[Start of Data for this exercise]

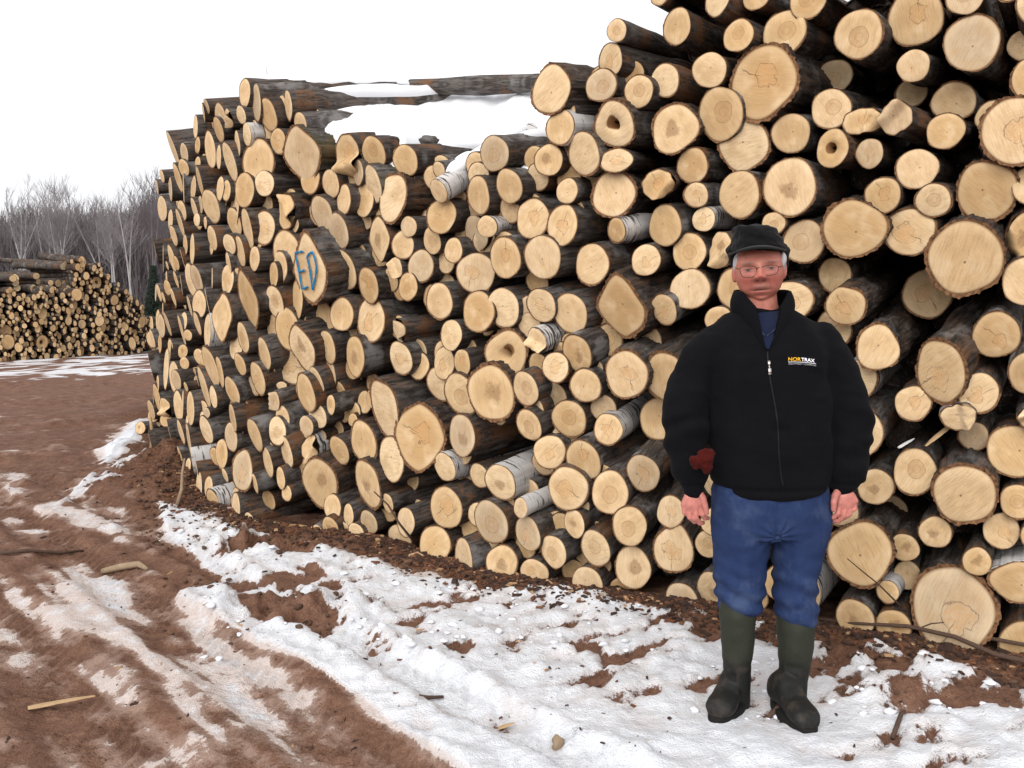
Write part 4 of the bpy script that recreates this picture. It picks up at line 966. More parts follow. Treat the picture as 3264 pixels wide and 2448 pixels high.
def limb(mb, pts, n=20):
    """pts: (Vector, radius); rounded chain"""
    P = [Vector(p) for p, r in pts]; Rr = [r for p, r in pts]
    # rounded ends
    d0 = (P[0] - P[1]).normalized(); d1 = (P[-1] - P[-2]).normalized(); seq = []
    for f in (.95, .75, .4): seq.append((P[0] + d0 * Rr[0] * f, Rr[0] * math.sqrt(max(.02, 1 - f * f))))
    seq += list(zip(P, Rr))
    for f in (.4, .75, .95): seq.append((P[-1] + d1 * Rr[-1] * f, Rr[-1] * math.sqrt(max(.02, 1 - f * f))))
    tube(mb, [p for p, r in seq], [r for p, r in seq], n)
def blob(mb, c, r, n=24, rot=None):
    vs = []; fs = []
    for i in range(1, n):
        ph = math.pi * i / n
        for k in range(n):
            th = 2 * math.pi * k / n; v = Vector((math.sin(ph) * math.cos(th) * r[0], math.sin(ph) * math.sin(th) * r[1], math.cos(ph) * r[2]))
            vs.append(Vector(c) + (rot @ v if rot else v))
    for i in range(n - 2):
        for k in range(n): fs.append((i * n + k, (i + 1) * n + k, (i + 1) * n + (k + 1) % n, i * n + (k + 1) % n))
    fs += [tuple(range(n)), tuple((n - 2) * n + k for k in range(n - 1, -1, -1))]
    mb.add(vs, fs)
def fuse(mb, name, mats, voxel, smooth=4, parent=None, fold=None, extra=None):
    """melt the collected forms into one continuous skin"""
    tmp = bpy.data.objects.new('melt', mb.mesh('melt', [])); COL.objects.link(tmp)
    m = tmp.modifiers.new('r', 'REMESH'); m.mode = 'VOXEL'; m.voxel_size = voxel; m.use_smooth_shade = True
    if smooth: s = tmp.modifiers.new('s', 'SMOOTH'); s.iterations = smooth; s.factor = .5
    dg = bpy.context.evaluated_depsgraph_get(); dg.update()
    me = bpy.data.meshes.new_from_object(tmp.evaluated_get(dg)); bpy.data.objects.remove(tmp); me.name = name
    n = len(me.vertices); co = np.empty(n * 3, np.float32); me.vertices.foreach_get('co', co); co = co.reshape(-1, 3).astype(float)
    no = np.empty(n * 3, np.float32); me.vertices.foreach_get('normal', no); no = no.reshape(-1, 3)
    if fold is not None: co = co + no * fold(co)[:, None]
    me.vertices.foreach_set('co', co.ravel().astype(np.float32)); me.update()
    me.polygons.foreach_set('use_smooth', [True] * len(me.polygons))
    for mt in mats: me.materials.append(mt)
    if extra is not None:
        a = me.attributes.new('tint', 'FLOAT_COLOR', 'POINT'); a.data.foreach_set('color', extra(co).ravel().astype(np.float32))
    return link(name, me, parent), co

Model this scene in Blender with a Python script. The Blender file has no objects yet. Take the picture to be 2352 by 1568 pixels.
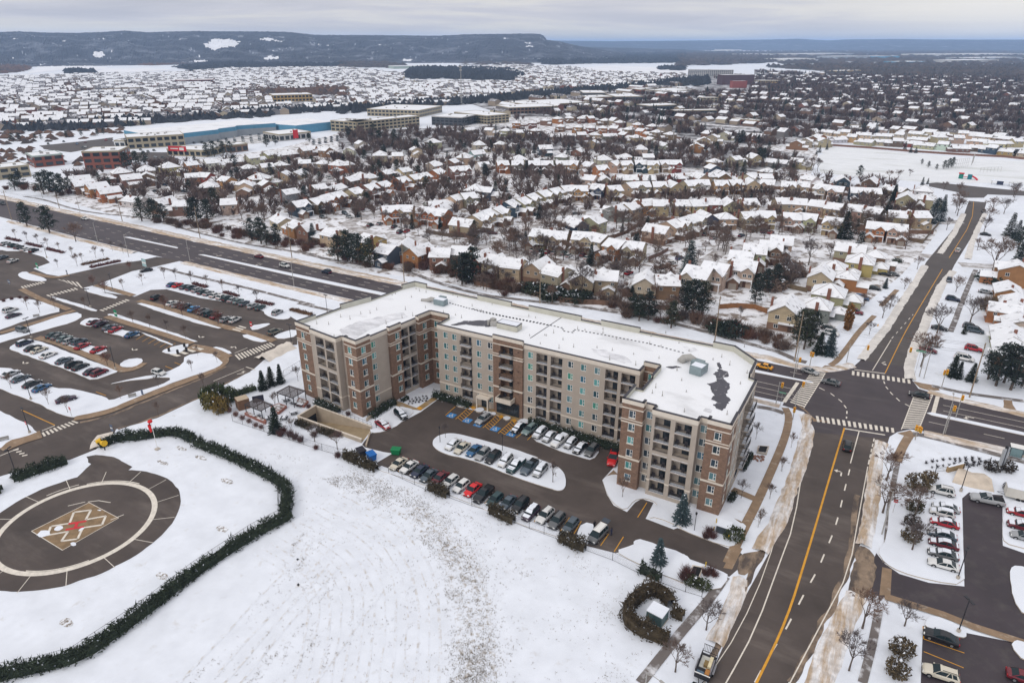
import bpy, bmesh, math, random
import numpy as np
from mathutils import Vector, Matrix, noise, geometry
scene = bpy.context.scene
COL = scene.collection
R = math.radians
rnd = random.Random(7)
# ------------------------------------------------------------------ camera
# The map is laid out in the building's own axes: s runs along its front (to the
# right), t runs away from the camera.  FR gives picture-survey frames (origin and
# scale); G() turns a surveyed picture point into a place on a level plane.
F_, H_, YH_ = 1560., 82., 100.
PITCH = math.atan((784 - YH_) / F_)
SP, CP = math.sin(PITCH), math.cos(PITCH)
AX = R(-29.7); CA, SA = math.cos(AX), math.sin(AX)
OX, OY = 2.92, 141.3
FR = {'W0': (0, 1184, 2), 'W1': (888, 1184, 2), 'W2': (1776, 1184, 2), 'W3': (2664, 1184, 2),
  'U0': (0, 592, 2), 'U1': (888, 592, 2), 'U2': (1776, 592, 2), 'U3': (2664, 592, 2),
  'B0': (0, 1776, 2), 'B1': (888, 1776, 2), 'B2': (1776, 1776, 2), 'B3': (2664, 1776, 2),
  'L0': (0, 1690, 1.8023), 'L1': (1270, 1690, 1.8023), 'L3': (2540, 1690, 1.8023),
  'T0': (0, 0, 1.8023), 'T1': (1270, 0, 1.8023), 'T2': (2540, 0, 1.8023), 'D': (0, 0, .6125)}
def to_st(X, Y):
 x, y = X - OX, Y - OY
 return x * CA + y * SA, -x * SA + y * CA
CAM_S, CAM_T = to_st(0, 0)
def G(f, x, y, z=0.):
 x0, y0, k = FR[f]
 u = ((x0 + x / k) * .6125 - 1176) / F_
 v = ((y0 + y / k) * .6125 - 784) / F_
 d = max((SP + v * CP), 1e-4)
 q = (H_ - z) / d
 s, t = to_st(u * q, (CP - v * SP) * q)
 return Vector((s, t, z))
def pts(f, txt, z=0.):
 """'x,y x,y ...' surveyed in frame f -> list of Vectors"""
 out = []
 for w in txt.split():
  if ':' in w:
   f, w = w.split(':')
  x, y = w.split(',')
  out.append(G(f, float(x), float(y), z))
 return out
def D_of(p):
 """picture x (0..2352) of a place; used for ordering labels from the left"""
 dx, dy = p[0] - CAM_S, p[1] - CAM_T
 X, Y = dx * CA - dy * SA, dx * SA + dy * CA
 z = (p[2] if len(p) > 2 else 0) - H_
 fw = Y * CP - z * SP
 return 1176 + F_ * X / fw, 784 + F_ * (-(Y * SP + z * CP)) / fw, fw
cam_data = bpy.data.cameras.new('camera')
cam = bpy.data.objects.new('camera', cam_data); COL.objects.link(cam)
cam_data.sensor_width = 36; cam_data.lens = 36 * F_ / 2352
cam_data.clip_start = 1; cam_data.clip_end = 80000
cam.location = (CAM_S, CAM_T, H_)
cam.rotation_euler = (R(90) - PITCH, 0, -AX)
scene.camera = cam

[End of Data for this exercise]

**Your goal**
Exactly how many lines in the data above contain the word "script"? Respond with the number and nothing more.

**Exercise response**
2